— Begin —
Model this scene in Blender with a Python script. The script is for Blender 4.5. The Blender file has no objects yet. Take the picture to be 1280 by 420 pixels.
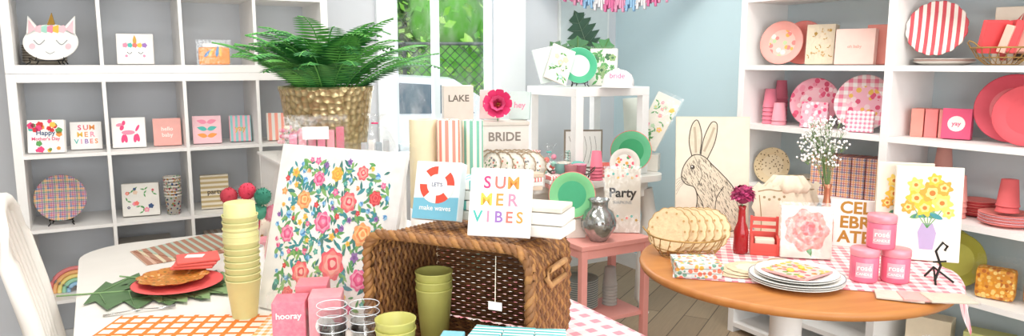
import bpy, bmesh, math, random
from mathutils import Matrix, Vector
random.seed(7)
rad=math.radians; pi=math.pi
D=bpy.data
sc=bpy.context.scene
try:
    sc.view_settings.view_transform='Standard'
except Exception: pass
C30,S30=math.cos(rad(30)),math.sin(rad(30))
def W(a,b,z=0): return (C30*a-S30*b, S30*a+C30*b, z)
# ------------------------------------------------------------ materials
def lin(h):
    if not isinstance(h,str): return tuple(h)
    h=h.lstrip('#'); c=[int(h[i:i+2],16)/255 for i in (0,2,4)]
    return tuple(x/12.92 if x<=.04045 else ((x+.055)/1.055)**2.4 for x in c)
MC={}
class NT:
    def __init__(s,name):
        s.m=D.materials.new(name); s.m.use_nodes=True; s.t=s.m.node_tree; s.b=s.t.nodes['Principled BSDF']
        s.tc=s.t.nodes.new('ShaderNodeTexCoord'); s.co=s.tc.outputs['Object']; s.sep=None
    def n(s,t): return s.t.nodes.new(t)
    def l(s,a,b): s.t.links.new(a,b)
    def put(s,sock,v):
        if hasattr(v,'links') or isinstance(v,bpy.types.NodeSocket): s.l(v,sock)
        elif isinstance(v,(tuple,list)): sock.default_value=(*v[:3],1) if len(sock.default_value)==4 else v
        else: sock.default_value=v
    def math(s,op,a,b=0.0):
        x=s.n('ShaderNodeMath'); x.operation=op; s.put(x.inputs[0],a); s.put(x.inputs[1],b); return x.outputs[0]
    def mix(s,f,a,b):
        x=s.n('ShaderNodeMix'); x.data_type='RGBA'; s.put(x.inputs[0],f); s.put(x.inputs[6],a); s.put(x.inputs[7],b); return x.outputs[2]
    def ax(s,i):
        if s.sep is None:
            s.sep=s.n('ShaderNodeSeparateXYZ'); s.l(s.co,s.sep.inputs[0])
        return s.sep.outputs[i]
    def rot(s,ang):
        mp=s.n('ShaderNodeMapping'); s.l(s.co,mp.inputs[0]); mp.inputs['Rotation'].default_value=ang; s.co=mp.outputs[0]
    def band(s,i,f,duty=.5,off=0.0):
        a=s.math('ADD',s.math('MULTIPLY',s.ax(i),f),off+100.0)
        return s.math('LESS_THAN',s.math('FRACT',a),duty)
    def noise(s,sc,det=3):
        x=s.n('ShaderNodeTexNoise'); s.l(s.co,x.inputs['Vector']); x.inputs['Scale'].default_value=sc; x.inputs['Detail'].default_value=det; return x.outputs['Fac']
    def bump(s,h,st=.3,d=.01):
        x=s.n('ShaderNodeBump'); s.l(h,x.inputs['Height']); x.inputs['Strength'].default_value=st; x.inputs['Distance'].default_value=d; s.l(x.outputs[0],s.b.inputs['Normal'])
    def end(s,col,rough=.5,metal=0.0):
        s.put(s.b.inputs['Base Color'],col); s.b.inputs['Roughness'].default_value=rough; s.b.inputs['Metallic'].default_value=metal
        return s.m
def M(h,rough=.55,metal=0.0,var=.05,scale=25,bump=0):
    k=('M',h,rough,metal,var,scale,bump)
    if k in MC: return MC[k]
    t=NT('paint_'+h.lstrip('#')); c=lin(h)
    n=t.noise(scale)
    col=t.mix(n,tuple(max(0,x*(1-var*1.5)) for x in c),tuple(min(1,x*(1+var*1.5)) for x in c))
    if bump: t.bump(n,bump)
    MC[k]=t.end(col,rough,metal); return MC[k]
def stripes(h1,h2,f,ax=0,duty=.5,rough=.5):
    k=('S',h1,h2,f,ax,duty)
    if k in MC: return MC[k]
    t=NT('stripes'); MC[k]=t.end(t.mix(t.band(ax,f,duty),lin(h1),lin(h2)),rough); return MC[k]
def angstripes(h1,h2,n,duty=.5):
    k=('AS',h1,h2,n)
    if k in MC: return MC[k]
    t=NT('wrap_stripes'); a=t.math('ARCTAN2',t.ax(1),t.ax(0)); a=t.math('MULTIPLY',t.math('ADD',a,10.0),n/(2*pi))
    MC[k]=t.end(t.mix(t.math('LESS_THAN',t.math('FRACT',a),duty),lin(h1),lin(h2)),.45); return MC[k]
def gingham(h,f,a=0,b=1,white='#fbf6f2',ang=0):
    k=('G',h,f,a,b,white,ang)
    if k in MC: return MC[k]
    t=NT('gingham')
    if ang: t.rot((0,0,ang))
    s=t.math('MULTIPLY',t.math('ADD',t.band(a,f),t.band(b,f)),.5)
    MC[k]=t.end(t.mix(s,lin(white),lin(h)),.8); return MC[k]
def plaid(base,cols,f,a=0,b=2):
    k=('P',base,tuple(cols),f,a,b)
    if k in MC: return MC[k]
    t=NT('plaid'); c=lin(base)
    for i,h in enumerate(cols):
        for x in (a,b):
            c=t.mix(t.math('MULTIPLY',t.band(x,f,.16,i/len(cols)),.65),c,lin(h))
    MC[k]=t.end(c,.5); return MC[k]
def floral(base,cols,scale=30,th=.35,rough=.5):
    k=('F',base,tuple(cols),scale,th)
    if k in MC: return MC[k]
    t=NT('floral_print')
    v=t.n('ShaderNodeTexVoronoi'); t.l(t.co,v.inputs['Vector']); v.inputs['Scale'].default_value=scale
    sp=t.n('ShaderNodeSeparateColor'); t.l(v.outputs['Color'],sp.inputs[0])
    r=t.n('ShaderNodeValToRGB'); r.color_ramp.interpolation='CONSTANT'
    el=r.color_ramp.elements
    while len(el)<len(cols): el.new(.5)
    for i,h in enumerate(cols):
        el[i].position=i/len(cols); el[i].color=(*lin(h),1)
    t.l(sp.outputs[0],r.inputs[0])
    MC[k]=t.end(t.mix(t.math('LESS_THAN',v.outputs['Distance'],th),lin(base),r.outputs[0]),rough); return MC[k]
def film():
    if 'film' in MC: return MC['film']
    m=D.materials.new('clear_cellophane'); m.use_nodes=True; t=m.node_tree; t.nodes.clear()
    o=t.nodes.new('ShaderNodeOutputMaterial'); x=t.nodes.new('ShaderNodeMixShader'); a=t.nodes.new('ShaderNodeBsdfTransparent'); g=t.nodes.new('ShaderNodeBsdfGlossy')
    n=t.nodes.new('ShaderNodeTexNoise'); n.inputs['Scale'].default_value=14
    mr=t.nodes.new('ShaderNodeMapRange'); mr.inputs[1].default_value=.38; mr.inputs[2].default_value=.75; mr.inputs[3].default_value=.01; mr.inputs[4].default_value=.16
    t.links.new(n.outputs['Fac'],mr.inputs[0]); t.links.new(mr.outputs[0],x.inputs[0])
    g.inputs['Roughness'].default_value=.15
    t.links.new(a.outputs[0],x.inputs[1]); t.links.new(g.outputs[0],x.inputs[2]); t.links.new(x.outputs[0],o.inputs[0])
    MC['film']=m; return m
def wood(h1,h2,sx=2,sy=30,rough=.4):
    k=('W',h1,h2,sx,sy)
    if k in MC: return MC[k]
    t=NT('wood_grain'); mp=t.n('ShaderNodeMapping'); t.l(t.co,mp.inputs[0]); mp.inputs['Scale'].default_value=(sx,sy,sx); t.co=mp.outputs[0]
    n=t.noise(2,6); MC[k]=t.end(t.mix(n,lin(h1),lin(h2)),rough); return MC[k]
def hammered():
    if 'ham' in MC: return MC['ham']
    t=NT('hammered_gold'); v=t.n('ShaderNodeTexVoronoi'); t.l(t.co,v.inputs['Vector']); v.inputs['Scale'].default_value=38; v.inputs['Randomness'].default_value=.6
    t.bump(v.outputs['Distance'],1,.014)
    MC['ham']=t.end(t.mix(v.outputs['Distance'],lin('#e6d3a4'),lin('#9a8353')),.32,.7); return MC['ham']
def floorm():
    t=NT('floor_planks'); t.rot((0,0,rad(-62)))
    b=t.n('ShaderNodeTexBrick'); t.l(t.co,b.inputs['Vector']); b.inputs['Scale'].default_value=1
    b.inputs['Brick Width'].default_value=1.2; b.inputs['Row Height'].default_value=.15; b.inputs['Mortar Size'].default_value=.003
    b.inputs['Color1'].default_value=(*lin('#a08a70'),1); b.inputs['Color2'].default_value=(*lin('#b8a184'),1); b.inputs['Mortar'].default_value=(*lin('#5f4e3e'),1)
    mp=t.n('ShaderNodeMapping'); t.l(t.co,mp.inputs[0]); mp.inputs['Scale'].default_value=(2,30,1); t.co=mp.outputs[0]
    n=t.noise(3,5)
    x=t.n('ShaderNodeMix'); x.data_type='RGBA'; x.blend_type='MULTIPLY'; x.inputs[0].default_value=.5
    t.l(b.outputs[0],x.inputs[6]); r=t.mix(n,(.55,.55,.55),(1.2,1.17,1.12)); t.l(r,x.inputs[7])
    return t.end(x.outputs[2],.5)
WHITE=M('#f3f1ee',.45,var=.02); WH2=M('#f6f4f0',.6,var=.02); BLACK=M('#15130f',.45)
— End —
__Your objective__. From the listing above, pick out each line where the word "scene" appears.

__Answer below__.
Model this scene in Blender with a Python script. The script is for Blender 4.5. The Blender file has no objects yet. Take the picture to be 1280 by 420 pixels.
sc=bpy.context.scene